Phonon-dressed two-dimensional carriers on the ZnO surface

Two-dimensional (2D) metallic states formed on the $\mathrm{ZnO}(10\overline{1}0)$ surface by hydrogen adsorption have been investigated using angle-resolved photoelectron spectroscopy (ARPES). The observed metallic state is characterized by a peak-dip-hump structure at just below the Fermi level and a long tail structure extending up to 600 meV in binding energy. The peak and hump positions are separated by about 70 meV, a value close to the excitation energy of longitudinal optical (LO) phonons. Spectral functions formulated on the basis of the 2D electron-phonon coupling well reproduce the ARPES intensity distribution of the metallic states.
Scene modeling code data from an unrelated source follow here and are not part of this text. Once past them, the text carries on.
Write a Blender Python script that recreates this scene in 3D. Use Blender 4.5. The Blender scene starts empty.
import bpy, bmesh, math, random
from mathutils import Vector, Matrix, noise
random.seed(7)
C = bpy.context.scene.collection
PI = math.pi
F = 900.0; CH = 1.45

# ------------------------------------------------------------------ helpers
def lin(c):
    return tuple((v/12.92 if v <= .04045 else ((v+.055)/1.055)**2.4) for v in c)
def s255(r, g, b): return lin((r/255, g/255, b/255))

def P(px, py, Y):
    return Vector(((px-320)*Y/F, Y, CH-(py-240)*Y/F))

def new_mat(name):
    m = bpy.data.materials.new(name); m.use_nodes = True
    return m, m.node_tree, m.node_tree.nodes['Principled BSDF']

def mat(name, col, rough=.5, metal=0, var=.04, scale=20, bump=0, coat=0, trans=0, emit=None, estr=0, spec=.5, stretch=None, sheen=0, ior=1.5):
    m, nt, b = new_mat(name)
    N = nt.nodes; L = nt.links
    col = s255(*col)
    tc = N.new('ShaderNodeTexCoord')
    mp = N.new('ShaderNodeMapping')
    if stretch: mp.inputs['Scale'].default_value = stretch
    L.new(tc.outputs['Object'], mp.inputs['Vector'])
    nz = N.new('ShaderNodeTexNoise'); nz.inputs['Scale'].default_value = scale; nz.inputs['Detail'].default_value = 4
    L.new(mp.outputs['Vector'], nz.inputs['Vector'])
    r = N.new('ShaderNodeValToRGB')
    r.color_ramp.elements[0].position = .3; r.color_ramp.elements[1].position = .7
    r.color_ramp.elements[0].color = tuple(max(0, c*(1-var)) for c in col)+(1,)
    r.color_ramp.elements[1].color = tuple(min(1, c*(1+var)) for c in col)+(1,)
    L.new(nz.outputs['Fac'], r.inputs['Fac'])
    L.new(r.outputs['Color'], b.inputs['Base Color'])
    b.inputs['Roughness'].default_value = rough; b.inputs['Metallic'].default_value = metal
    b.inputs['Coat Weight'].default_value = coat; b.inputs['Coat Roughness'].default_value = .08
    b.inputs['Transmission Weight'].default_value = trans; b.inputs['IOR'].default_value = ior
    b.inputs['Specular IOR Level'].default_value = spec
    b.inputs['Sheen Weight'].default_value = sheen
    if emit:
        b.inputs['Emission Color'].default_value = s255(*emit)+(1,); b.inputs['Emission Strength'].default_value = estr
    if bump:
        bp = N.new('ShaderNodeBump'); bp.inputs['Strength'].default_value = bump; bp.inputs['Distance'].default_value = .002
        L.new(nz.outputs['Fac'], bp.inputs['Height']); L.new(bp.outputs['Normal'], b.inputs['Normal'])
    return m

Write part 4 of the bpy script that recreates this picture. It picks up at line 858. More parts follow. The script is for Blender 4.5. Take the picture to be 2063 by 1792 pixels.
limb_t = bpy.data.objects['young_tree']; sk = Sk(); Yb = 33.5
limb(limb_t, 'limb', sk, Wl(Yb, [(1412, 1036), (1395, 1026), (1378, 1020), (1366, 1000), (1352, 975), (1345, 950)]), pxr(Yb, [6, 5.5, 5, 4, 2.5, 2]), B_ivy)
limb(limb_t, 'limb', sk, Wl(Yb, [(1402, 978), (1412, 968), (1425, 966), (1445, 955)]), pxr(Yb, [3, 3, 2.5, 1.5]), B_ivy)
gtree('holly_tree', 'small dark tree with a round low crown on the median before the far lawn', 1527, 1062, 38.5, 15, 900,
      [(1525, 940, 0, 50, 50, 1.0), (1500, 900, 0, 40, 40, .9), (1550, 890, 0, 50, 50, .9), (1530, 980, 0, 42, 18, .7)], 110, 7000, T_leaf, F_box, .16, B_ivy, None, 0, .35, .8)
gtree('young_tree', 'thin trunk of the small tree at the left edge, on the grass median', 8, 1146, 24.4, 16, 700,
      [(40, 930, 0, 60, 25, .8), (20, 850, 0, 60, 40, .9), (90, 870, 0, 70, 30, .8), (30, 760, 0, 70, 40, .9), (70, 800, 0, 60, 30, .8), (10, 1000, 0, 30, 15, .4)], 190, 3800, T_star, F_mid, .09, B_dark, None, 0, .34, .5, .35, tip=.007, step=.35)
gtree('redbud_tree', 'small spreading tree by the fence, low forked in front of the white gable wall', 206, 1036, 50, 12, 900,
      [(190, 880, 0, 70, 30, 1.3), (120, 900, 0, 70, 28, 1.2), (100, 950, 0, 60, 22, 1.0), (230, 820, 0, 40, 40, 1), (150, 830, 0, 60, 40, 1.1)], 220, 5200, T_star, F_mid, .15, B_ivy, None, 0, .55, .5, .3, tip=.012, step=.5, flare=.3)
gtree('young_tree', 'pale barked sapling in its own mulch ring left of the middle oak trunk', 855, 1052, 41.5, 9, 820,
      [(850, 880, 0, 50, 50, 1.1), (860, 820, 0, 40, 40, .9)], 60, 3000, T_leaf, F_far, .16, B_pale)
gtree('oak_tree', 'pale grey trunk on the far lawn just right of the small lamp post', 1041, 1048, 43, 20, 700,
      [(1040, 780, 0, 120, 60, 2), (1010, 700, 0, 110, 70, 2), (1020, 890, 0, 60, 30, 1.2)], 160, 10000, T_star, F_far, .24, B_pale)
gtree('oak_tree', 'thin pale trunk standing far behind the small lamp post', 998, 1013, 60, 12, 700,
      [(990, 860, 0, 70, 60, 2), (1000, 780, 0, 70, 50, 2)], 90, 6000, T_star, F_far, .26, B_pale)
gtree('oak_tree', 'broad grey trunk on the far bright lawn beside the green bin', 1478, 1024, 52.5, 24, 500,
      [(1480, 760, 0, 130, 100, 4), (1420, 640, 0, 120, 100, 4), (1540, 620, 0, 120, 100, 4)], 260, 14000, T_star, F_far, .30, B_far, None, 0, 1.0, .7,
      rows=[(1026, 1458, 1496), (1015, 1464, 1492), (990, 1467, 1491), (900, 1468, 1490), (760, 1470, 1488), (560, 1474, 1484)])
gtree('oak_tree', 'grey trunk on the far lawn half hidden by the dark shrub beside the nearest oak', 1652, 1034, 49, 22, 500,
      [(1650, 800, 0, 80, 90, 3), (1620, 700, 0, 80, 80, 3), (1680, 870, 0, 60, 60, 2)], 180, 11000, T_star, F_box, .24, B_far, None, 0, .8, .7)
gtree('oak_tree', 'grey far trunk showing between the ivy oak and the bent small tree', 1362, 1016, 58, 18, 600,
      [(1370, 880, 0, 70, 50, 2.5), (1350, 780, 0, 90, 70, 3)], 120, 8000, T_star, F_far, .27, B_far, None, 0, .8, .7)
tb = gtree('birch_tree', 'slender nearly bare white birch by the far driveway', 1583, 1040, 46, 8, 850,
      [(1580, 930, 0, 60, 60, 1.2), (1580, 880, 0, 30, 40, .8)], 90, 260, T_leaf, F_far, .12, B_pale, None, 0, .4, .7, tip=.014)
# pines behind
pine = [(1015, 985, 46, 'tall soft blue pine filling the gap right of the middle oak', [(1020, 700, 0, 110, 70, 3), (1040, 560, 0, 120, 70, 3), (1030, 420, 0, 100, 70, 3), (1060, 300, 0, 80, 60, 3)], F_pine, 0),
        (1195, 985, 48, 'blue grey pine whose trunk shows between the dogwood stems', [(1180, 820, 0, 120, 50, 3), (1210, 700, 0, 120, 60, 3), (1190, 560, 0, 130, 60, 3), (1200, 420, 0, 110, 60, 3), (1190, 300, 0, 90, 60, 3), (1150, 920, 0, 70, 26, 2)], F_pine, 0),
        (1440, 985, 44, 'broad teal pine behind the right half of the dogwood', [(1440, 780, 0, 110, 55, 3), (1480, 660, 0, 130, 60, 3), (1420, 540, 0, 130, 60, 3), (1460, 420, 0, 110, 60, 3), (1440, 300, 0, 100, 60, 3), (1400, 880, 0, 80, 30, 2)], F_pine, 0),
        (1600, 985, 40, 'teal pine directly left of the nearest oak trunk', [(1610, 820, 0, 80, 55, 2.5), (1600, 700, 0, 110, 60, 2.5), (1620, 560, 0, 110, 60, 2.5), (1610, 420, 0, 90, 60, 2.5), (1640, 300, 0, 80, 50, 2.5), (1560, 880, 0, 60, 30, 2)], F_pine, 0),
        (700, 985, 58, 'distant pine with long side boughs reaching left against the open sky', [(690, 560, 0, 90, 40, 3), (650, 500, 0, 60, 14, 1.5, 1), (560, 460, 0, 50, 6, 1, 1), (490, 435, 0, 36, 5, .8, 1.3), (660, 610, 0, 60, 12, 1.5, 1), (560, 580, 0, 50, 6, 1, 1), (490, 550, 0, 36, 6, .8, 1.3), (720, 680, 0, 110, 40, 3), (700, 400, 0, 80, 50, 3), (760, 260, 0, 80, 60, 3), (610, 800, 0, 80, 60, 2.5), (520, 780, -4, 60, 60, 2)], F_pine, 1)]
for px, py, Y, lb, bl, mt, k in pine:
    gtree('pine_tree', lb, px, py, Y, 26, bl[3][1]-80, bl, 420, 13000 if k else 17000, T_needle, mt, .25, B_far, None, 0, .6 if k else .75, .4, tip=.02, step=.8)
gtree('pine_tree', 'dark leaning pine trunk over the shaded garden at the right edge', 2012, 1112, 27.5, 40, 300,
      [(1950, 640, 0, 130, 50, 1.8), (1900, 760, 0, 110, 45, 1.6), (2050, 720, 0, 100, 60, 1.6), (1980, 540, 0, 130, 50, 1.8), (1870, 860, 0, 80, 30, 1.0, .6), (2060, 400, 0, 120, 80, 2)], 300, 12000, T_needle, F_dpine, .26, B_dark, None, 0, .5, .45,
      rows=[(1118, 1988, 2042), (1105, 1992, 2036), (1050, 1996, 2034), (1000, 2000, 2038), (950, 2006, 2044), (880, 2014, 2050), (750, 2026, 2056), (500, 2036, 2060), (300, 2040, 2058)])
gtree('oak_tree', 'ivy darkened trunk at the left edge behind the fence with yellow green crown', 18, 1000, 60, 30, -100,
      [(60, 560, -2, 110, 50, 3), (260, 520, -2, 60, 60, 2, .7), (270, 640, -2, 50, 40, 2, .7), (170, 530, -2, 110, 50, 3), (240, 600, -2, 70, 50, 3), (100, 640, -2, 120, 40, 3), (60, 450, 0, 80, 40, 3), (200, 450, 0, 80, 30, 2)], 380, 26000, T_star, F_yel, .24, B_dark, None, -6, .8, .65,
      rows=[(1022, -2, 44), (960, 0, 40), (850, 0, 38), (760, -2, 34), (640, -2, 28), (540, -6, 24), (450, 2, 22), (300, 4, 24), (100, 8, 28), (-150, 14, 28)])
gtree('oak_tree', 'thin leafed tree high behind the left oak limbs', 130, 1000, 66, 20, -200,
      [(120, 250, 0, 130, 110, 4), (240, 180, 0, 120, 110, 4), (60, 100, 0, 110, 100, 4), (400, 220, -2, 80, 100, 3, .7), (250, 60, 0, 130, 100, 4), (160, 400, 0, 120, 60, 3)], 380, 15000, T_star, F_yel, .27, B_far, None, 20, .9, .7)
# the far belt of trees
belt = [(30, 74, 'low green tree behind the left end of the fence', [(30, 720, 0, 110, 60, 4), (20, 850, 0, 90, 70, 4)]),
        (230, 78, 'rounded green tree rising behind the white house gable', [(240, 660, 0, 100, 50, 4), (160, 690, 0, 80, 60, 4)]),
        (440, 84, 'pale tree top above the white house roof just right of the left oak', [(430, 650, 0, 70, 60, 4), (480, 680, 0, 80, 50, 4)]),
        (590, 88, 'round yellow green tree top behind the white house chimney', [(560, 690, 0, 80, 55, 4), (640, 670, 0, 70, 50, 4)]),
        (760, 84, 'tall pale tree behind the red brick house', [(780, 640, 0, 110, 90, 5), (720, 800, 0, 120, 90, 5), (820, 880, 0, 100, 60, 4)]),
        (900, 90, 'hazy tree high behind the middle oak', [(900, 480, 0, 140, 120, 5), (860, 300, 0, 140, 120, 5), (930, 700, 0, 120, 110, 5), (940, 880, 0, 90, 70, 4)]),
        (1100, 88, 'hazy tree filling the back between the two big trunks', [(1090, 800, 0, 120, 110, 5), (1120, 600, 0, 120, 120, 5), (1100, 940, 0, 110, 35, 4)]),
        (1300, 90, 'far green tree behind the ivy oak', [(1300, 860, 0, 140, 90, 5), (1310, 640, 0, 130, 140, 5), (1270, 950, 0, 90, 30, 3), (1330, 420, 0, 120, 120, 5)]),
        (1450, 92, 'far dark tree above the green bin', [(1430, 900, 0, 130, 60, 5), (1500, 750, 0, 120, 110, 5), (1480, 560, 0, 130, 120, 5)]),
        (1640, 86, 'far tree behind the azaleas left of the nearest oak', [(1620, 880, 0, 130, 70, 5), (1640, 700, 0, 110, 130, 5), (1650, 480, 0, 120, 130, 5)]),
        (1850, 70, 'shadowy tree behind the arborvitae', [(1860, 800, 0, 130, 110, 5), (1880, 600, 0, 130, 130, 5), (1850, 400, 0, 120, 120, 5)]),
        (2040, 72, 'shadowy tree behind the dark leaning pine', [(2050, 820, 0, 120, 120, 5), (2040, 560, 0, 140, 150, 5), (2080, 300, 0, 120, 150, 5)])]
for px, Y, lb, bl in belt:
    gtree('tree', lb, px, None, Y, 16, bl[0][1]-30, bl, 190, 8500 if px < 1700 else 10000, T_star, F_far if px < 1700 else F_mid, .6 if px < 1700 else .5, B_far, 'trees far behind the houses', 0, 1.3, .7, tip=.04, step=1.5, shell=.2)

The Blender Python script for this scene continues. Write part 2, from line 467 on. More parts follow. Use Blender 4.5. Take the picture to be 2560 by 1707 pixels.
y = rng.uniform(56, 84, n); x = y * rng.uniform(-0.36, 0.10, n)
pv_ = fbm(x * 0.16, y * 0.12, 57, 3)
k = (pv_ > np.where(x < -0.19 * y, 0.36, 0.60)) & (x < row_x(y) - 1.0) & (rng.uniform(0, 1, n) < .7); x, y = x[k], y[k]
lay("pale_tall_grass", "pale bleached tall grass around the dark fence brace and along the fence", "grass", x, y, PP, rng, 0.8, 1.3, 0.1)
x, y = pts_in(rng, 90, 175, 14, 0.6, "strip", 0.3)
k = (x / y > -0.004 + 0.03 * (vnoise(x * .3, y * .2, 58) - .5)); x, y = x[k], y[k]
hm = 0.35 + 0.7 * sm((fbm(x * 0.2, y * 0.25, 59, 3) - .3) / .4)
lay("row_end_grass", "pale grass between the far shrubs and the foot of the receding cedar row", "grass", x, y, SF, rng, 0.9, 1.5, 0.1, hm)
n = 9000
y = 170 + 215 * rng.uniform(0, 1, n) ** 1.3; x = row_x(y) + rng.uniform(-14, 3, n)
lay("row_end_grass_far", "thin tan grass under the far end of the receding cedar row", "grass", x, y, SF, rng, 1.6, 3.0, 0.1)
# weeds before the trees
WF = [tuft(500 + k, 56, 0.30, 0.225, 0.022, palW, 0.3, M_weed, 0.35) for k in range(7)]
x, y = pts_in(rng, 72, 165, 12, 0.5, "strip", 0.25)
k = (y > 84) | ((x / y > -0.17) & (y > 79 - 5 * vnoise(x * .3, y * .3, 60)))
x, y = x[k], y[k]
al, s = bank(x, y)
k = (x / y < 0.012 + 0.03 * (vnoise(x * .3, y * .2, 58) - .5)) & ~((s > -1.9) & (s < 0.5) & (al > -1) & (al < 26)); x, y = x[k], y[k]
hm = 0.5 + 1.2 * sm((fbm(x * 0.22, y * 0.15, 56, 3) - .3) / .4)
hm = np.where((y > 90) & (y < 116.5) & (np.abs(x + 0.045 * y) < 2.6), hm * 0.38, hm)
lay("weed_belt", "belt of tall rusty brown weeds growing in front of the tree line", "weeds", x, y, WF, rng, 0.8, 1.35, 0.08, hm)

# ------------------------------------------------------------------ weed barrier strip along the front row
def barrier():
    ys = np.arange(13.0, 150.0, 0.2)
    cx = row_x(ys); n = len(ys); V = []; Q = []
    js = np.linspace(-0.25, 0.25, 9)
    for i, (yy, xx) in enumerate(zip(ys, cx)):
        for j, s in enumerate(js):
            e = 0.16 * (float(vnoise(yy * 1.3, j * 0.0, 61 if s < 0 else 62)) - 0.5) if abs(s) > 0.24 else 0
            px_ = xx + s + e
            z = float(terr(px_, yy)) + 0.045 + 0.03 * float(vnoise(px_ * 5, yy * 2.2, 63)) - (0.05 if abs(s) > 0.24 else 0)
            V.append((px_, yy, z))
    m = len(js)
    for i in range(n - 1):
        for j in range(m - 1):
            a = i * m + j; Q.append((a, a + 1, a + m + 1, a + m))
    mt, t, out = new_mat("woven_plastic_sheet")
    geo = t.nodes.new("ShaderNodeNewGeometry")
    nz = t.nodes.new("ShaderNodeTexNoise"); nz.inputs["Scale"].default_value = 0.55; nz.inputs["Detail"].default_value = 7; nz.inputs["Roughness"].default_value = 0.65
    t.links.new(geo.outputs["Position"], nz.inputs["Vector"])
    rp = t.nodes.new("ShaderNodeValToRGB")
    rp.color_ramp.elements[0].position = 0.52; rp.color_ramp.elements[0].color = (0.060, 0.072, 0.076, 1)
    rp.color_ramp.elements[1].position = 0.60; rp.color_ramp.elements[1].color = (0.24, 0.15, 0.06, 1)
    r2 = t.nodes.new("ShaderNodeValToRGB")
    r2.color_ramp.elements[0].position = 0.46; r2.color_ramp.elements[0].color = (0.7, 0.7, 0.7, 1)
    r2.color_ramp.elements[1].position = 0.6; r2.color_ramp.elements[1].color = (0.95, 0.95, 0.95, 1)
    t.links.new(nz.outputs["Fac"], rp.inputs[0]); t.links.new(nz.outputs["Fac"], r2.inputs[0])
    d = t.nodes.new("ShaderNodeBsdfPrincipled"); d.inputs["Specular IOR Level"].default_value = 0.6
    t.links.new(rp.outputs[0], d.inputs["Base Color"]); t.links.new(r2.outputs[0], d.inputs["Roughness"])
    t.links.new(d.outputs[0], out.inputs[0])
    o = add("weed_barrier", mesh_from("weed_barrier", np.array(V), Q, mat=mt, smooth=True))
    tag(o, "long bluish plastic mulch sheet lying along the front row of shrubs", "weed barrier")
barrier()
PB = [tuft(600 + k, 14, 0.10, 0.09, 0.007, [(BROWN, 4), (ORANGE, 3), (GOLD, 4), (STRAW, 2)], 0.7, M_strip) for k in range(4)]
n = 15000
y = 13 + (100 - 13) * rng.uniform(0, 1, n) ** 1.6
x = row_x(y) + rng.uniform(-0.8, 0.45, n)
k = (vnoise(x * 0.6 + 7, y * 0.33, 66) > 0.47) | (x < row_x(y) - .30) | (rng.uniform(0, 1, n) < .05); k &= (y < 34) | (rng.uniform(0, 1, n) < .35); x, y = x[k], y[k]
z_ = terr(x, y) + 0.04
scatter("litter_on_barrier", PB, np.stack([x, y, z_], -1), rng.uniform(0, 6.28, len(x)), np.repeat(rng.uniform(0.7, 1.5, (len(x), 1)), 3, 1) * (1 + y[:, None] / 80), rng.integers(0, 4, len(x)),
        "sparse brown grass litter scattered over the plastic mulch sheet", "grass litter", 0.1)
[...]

This spectral analysis suggests that the 2D electrons accumulated on the ZnO surface couple to the LO phonons and that this coupling is the origin of the anomalous long tail. Our results indicate that the 2D electrons at the ZnO surface are described as the electron liquid model.

Figure 1

Results of the ARPES measurements for the H-dosed $\mathrm{ZnO}\left(10\overline{1}0\right)$ surface with $h\nu =65\mathrm{eV}$ at 13 K. (a) An intensity map near the ${\overline{\mathrm{\Gamma }}}_{00}$ point along the $\overline{\mathrm{\Gamma }}\text{−}\overline{X^{\prime }}$ axis. The arrows indicate the intensity dips at $E_{\mathrm{F}}-70\mathrm{meV}$. (b) The curvature intensity plot [23] of the Fermi surface. The surface Brillouin zone is also shown. (c) An MDC of the 2D metallic state at $E_{\mathrm{F}}$. The experimental line shape was fitted by three Voigt functions: Two represent the 2DQP states, and one represents the background contribution. The positions of the 2DQP states at $E_{\mathrm{F}}$ are indicated by triangles. (d) The energy distribution curves (EDCs) at $k_x=0{\mathrm{nm}}^{-1}$ and $k_{\mathrm{F}}$. The peak and hump structures of the EDC at $k_{\mathrm{F}}$ are indicated by triangles.

Figure 2

(a) Expanded images of Fig. 1. The positions of the 2DQP states are indicated by circles. The fitted result of the parabolic curve is drawn by solid lines. (b) Depth profiles of the CBM position. The corresponding eigenfunctions of the first and second sub-bands are displayed. The depth profile of the carrier electron density is shown in the inset.

Figure 3

(a) The ARPES intensity map near the $\overline{\mathrm{\Gamma }}$ point in the second surface Brillouin-zone $\left({\overline{\mathrm{\Gamma }}}_{10}\right)$ of the H-dosed ${\mathrm{SrTiO}}_3\left(001\right)$ surface $\left(h\nu =81\mathrm{eV},20\mathrm{K}\right)$. (b) The EDCs (circles) and calculated spectral functions (solid curves) at $k_x=0{\mathrm{nm}}^{-1}$ and $k_{\mathrm{F}}$. (c) The ARPES intensity map (a lower panel), which is symmetrized with respect to the center line $\left(k_x=0{\mathrm{nm}}^{-1}\right)$ and smoothed, is compared with the calculated spectral functions of $A^{\left(0\right)}+A^{\left(1\right)}$ (upper). (d) Schematic of the 2D $e\text{−}\mathrm{ph}$ coupling. The brownish curve indicates the band bending structure near the surface. A blue curve indicates the 2DQP band, whereas green to pale-green curves represent the 2D $e\text{−}\mathrm{ph}$ satellites. The scattering process of an electron is illustrated by yellow circles.

Figure 4

(a) and (b) The EDCs (circles) and calculated spectral functions at (a) $k_x=0{\mathrm{nm}}^{-1}$ and (b) $k_{\mathrm{F}}$ at the H-dosed $\mathrm{ZnO}\left(10\overline{1}0\right)$ surface taken at $h\nu =65\mathrm{eV}$ at 13 K. (c)–(e) The calculated spectral functions of (c) $A^{\left(0\right)}$, (d) $A^{\left(1\right)}$, and (e) $A^{\left(0\right)}+A^{\left(1\right)}$. (f) The ARPES intensity map, which is symmetrized with respect to the center line $\left(k_x=0{\mathrm{nm}}^{-1}\right)$ and smoothed.